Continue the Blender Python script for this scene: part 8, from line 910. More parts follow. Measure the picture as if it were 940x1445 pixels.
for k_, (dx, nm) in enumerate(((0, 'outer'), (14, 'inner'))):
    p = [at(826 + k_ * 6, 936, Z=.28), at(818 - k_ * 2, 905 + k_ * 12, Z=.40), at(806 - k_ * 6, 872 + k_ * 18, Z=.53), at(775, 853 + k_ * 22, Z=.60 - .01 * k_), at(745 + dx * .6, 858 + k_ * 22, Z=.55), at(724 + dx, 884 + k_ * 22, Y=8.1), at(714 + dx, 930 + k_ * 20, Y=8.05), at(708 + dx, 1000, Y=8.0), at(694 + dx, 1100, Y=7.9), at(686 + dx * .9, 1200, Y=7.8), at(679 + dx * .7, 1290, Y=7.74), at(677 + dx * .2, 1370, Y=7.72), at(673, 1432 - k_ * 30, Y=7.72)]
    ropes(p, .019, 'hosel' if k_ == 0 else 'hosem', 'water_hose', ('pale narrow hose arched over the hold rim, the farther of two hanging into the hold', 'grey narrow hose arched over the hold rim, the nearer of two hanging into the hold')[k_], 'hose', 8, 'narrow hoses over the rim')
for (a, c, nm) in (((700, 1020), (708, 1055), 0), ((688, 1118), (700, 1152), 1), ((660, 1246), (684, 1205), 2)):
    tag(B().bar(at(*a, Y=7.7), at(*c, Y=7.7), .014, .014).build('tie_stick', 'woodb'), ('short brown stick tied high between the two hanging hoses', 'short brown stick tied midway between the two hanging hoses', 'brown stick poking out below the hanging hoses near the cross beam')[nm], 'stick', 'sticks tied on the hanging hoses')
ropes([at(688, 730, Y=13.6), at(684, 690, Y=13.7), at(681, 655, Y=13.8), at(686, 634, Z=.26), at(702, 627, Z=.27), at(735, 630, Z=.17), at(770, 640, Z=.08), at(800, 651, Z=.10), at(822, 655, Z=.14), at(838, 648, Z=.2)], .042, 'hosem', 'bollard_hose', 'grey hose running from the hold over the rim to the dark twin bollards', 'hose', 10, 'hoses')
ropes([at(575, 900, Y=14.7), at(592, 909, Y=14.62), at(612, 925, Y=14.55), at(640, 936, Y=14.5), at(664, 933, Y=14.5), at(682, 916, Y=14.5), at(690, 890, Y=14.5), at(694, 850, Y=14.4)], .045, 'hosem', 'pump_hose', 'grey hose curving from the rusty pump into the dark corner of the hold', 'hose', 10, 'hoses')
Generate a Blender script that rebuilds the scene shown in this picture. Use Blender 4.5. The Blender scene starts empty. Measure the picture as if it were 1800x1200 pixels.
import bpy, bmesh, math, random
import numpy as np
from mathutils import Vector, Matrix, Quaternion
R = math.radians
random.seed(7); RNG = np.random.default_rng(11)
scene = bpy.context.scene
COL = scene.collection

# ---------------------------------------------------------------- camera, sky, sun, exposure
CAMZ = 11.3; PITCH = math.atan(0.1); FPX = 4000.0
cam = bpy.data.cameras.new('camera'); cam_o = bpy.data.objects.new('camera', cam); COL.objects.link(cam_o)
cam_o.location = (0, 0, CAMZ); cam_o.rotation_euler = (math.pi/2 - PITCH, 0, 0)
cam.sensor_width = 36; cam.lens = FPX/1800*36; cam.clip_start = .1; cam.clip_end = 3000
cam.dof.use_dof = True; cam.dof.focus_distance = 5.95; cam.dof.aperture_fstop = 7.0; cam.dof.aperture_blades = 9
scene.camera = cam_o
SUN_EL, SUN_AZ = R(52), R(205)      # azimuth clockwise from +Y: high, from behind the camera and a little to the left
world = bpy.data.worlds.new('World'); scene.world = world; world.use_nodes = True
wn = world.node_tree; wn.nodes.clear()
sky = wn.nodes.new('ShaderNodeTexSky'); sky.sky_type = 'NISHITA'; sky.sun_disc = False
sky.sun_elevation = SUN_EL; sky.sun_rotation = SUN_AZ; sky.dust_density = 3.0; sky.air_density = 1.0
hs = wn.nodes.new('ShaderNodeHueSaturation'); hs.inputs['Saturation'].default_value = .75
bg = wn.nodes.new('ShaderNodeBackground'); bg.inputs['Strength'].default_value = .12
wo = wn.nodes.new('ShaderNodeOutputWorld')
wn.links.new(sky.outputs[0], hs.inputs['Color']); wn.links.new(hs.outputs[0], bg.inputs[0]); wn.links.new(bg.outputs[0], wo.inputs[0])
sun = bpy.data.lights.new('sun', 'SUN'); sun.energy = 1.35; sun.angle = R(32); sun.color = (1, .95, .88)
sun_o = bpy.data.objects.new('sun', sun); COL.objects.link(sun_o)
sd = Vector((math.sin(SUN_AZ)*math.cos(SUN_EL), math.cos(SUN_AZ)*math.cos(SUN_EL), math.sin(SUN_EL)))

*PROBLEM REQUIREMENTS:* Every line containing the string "scene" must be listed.

*TASK RESPONSE:*
Continue the Blender Python script for this scene: part 8, from line 910. More parts follow. Measure the picture as if it were 940x1445 pixels.
Generate a Blender script that rebuilds the scene shown in this picture. Use Blender 4.5. The Blender scene starts empty. Measure the picture as if it were 1800x1200 pixels.
scene = bpy.context.scene
COL = scene.collection
scene.camera = cam_o
world = bpy.data.worlds.new('World'); scene.world = world; world.use_nodes = True